Re: [HACKERS] MIT benchmarks pgsql multicore (up to 48)performance - Mailing list pgsql-performance

From Tom Lane
Subject Re: [HACKERS] MIT benchmarks pgsql multicore (up to 48)performance
Date
Msg-id 16636.1286414707@sss.pgh.pa.us
Whole thread Raw
In response to Re: [HACKERS] MIT benchmarks pgsql multicore (up to 48)performance  (Ivan Voras <ivoras@freebsd.org>)
Responses Re: [HACKERS] MIT benchmarks pgsql multicore (up to 48)performance  (Ivan Voras <ivoras@freebsd.org>)
List pgsql-performance
Ivan Voras <ivoras@freebsd.org> writes:
> On 10/04/10 20:49, Josh Berkus wrote:
>>> The other major bottleneck they ran into was a kernel one: reading from
>>> the heap file requires a couple lseek operations, and Linux acquires a
>>> mutex on the inode to do that.

> Hmmm... lseek?
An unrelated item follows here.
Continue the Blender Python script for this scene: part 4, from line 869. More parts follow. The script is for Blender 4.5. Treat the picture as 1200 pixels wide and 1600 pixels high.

As in "lseek() then read() or write()" idiom? It AFAIK
> cannot be fixed since you're modifying the global "strean position"
> variable and something has got to lock that.

Um, there is no "global stream position" associated with an inode.
A file position is associated with an open-file descriptor.

If Josh quoted the problem correctly, the issue is that the kernel is
locking a file's inode (which may be referenced by quite a lot of file
descriptors) in order to change the state of one file descriptor.
It sure sounds like a possible source of contention to me.